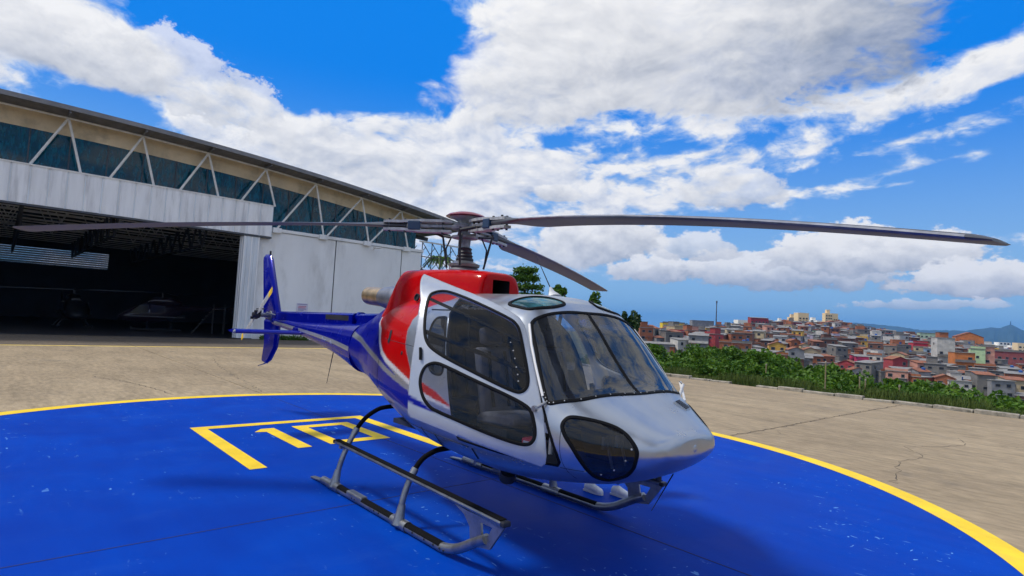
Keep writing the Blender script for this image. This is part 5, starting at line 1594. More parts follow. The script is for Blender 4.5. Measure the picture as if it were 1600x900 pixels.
# ------------------------------------------------------------------ vegetation
def leaf_mat(name, c1, c2, c3):
    mt = bpy.data.materials.new(name); MATS[name] = mt
    mt.use_nodes = True; t = mt.node_tree; b = t.nodes['Principled BSDF']; out = t.nodes['Material Output']
    g = t.nodes.new('ShaderNodeNewGeometry'); r = S(t, g.outputs['Random Per Island'])
    tcx = t.nodes.new('ShaderNodeTexCoord')
    nz = S(t, noise(t, S(t, tcx.outputs['Object']), 0.55, 3.0, 0.6).outputs[0]).step(0.35, 0.65)
    c = mixc(t, r, c1, c2); c = mixc(t, nz * 0.6, c, c3)
    t.links.new(c.s, b.inputs['Base Color']); b.inputs['Roughness'].default_value = 0.55; b.inputs['Specular IOR Level'].default_value = 0.3
    tl = t.nodes.new('ShaderNodeBsdfTranslucent'); t.links.new(c.s, tl.inputs[0])
    mx = t.nodes.new('ShaderNodeMixShader'); mx.inputs[0].default_value = 0.3
    t.links.new(b.outputs[0], mx.inputs[1]); t.links.new(tl.outputs[0], mx.inputs[2]); t.links.new(mx.outputs[0], out.inputs['Surface'])
    return mt


M_LEAF = leaf_mat('thicket_leaves', (0.040, 0.120, 0.008), (0.13, 0.235, 0.016), (0.020, 0.070, 0.006))
M_LEAFD = leaf_mat('dark_tree_leaves', (0.022, 0.060, 0.014), (0.05, 0.10, 0.022), (0.014, 0.040, 0.012))
M_GRASS = leaf_mat('verge_grass', (0.09, 0.14, 0.025), (0.16, 0.20, 0.05), (0.05, 0.10, 0.02))
M_BARK = pbr('bark', (0.09, 0.07, 0.05), 0.9, var=0.3, vscale=6)
M_DRY = pbr('dry_stalks', (0.22, 0.18, 0.10), 0.9, var=0.3)


def leaf_quads(centers, size, seed, aspect=0.55, upb=0.3):
    """one small leaf-shaped quad at each centre"""
    g = np.random.default_rng(seed); n = len(centers)
    d = g.normal(size=(n, 3)); d /= np.linalg.norm(d, axis=1)[:, None]
    e = g.normal(size=(n, 3)); e[:, 2] += upb; e = e - d * (e * d).sum(1)[:, None]; e /= np.linalg.norm(e, axis=1)[:, None]
    s_ = size * g.uniform(0.6, 1.4, n)[:, None]
    a = centers - d * s_; c = centers + d * s_; b = centers + e * s_ * aspect; f = centers - e * s_ * aspect
    V = np.stack([a, b, c, f], 1).reshape(-1, 3)
    return V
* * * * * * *
### Set exercise
Make an exact copy of all the material, but keep the pictures out of it.

### Complete output
Keep writing the Blender script for this image. This is part 5, starting at line 1594. More parts follow. The script is for Blender 4.5. Measure the picture as if it were 1600x900 pixels.
# ------------------------------------------------------------------ vegetation
def leaf_mat(name, c1, c2, c3):
    mt = bpy.data.materials.new(name); MATS[name] = mt
    mt.use_nodes = True; t = mt.node_tree; b = t.nodes['Principled BSDF']; out = t.nodes['Material Output']
    g = t.nodes.new('ShaderNodeNewGeometry'); r = S(t, g.outputs['Random Per Island'])
    tcx = t.nodes.new('ShaderNodeTexCoord')
    nz = S(t, noise(t, S(t, tcx.outputs['Object']), 0.55, 3.0, 0.6).outputs[0]).step(0.35, 0.65)
    c = mixc(t, r, c1, c2); c = mixc(t, nz * 0.6, c, c3)
    t.links.new(c.s, b.inputs['Base Color']); b.inputs['Roughness'].default_value = 0.55; b.inputs['Specular IOR Level'].default_value = 0.3
    tl = t.nodes.new('ShaderNodeBsdfTranslucent'); t.links.new(c.s, tl.inputs[0])
    mx = t.nodes.new('ShaderNodeMixShader'); mx.inputs[0].default_value = 0.3
    t.links.new(b.outputs[0], mx.inputs[1]); t.links.new(tl.outputs[0], mx.inputs[2]); t.links.new(mx.outputs[0], out.inputs['Surface'])
    return mt


M_LEAF = leaf_mat('thicket_leaves', (0.040, 0.120, 0.008), (0.13, 0.235, 0.016), (0.020, 0.070, 0.006))
M_LEAFD = leaf_mat('dark_tree_leaves', (0.022, 0.060, 0.014), (0.05, 0.10, 0.022), (0.014, 0.040, 0.012))
M_GRASS = leaf_mat('verge_grass', (0.09, 0.14, 0.025), (0.16, 0.20, 0.05), (0.05, 0.10, 0.02))
M_BARK = pbr('bark', (0.09, 0.07, 0.05), 0.9, var=0.3, vscale=6)
M_DRY = pbr('dry_stalks', (0.22, 0.18, 0.10), 0.9, var=0.3)


def leaf_quads(centers, size, seed, aspect=0.55, upb=0.3):
    """one small leaf-shaped quad at each centre"""
    g = np.random.default_rng(seed); n = len(centers)
    d = g.normal(size=(n, 3)); d /= np.linalg.norm(d, axis=1)[:, None]
    e = g.normal(size=(n, 3)); e[:, 2] += upb; e = e - d * (e * d).sum(1)[:, None]; e /= np.linalg.norm(e, axis=1)[:, None]
    s_ = size * g.uniform(0.6, 1.4, n)[:, None]
    a = centers - d * s_; c = centers + d * s_; b = centers + e * s_ * aspect; f = centers - e * s_ * aspect
    V = np.stack([a, b, c, f], 1).reshape(-1, 3)
    return V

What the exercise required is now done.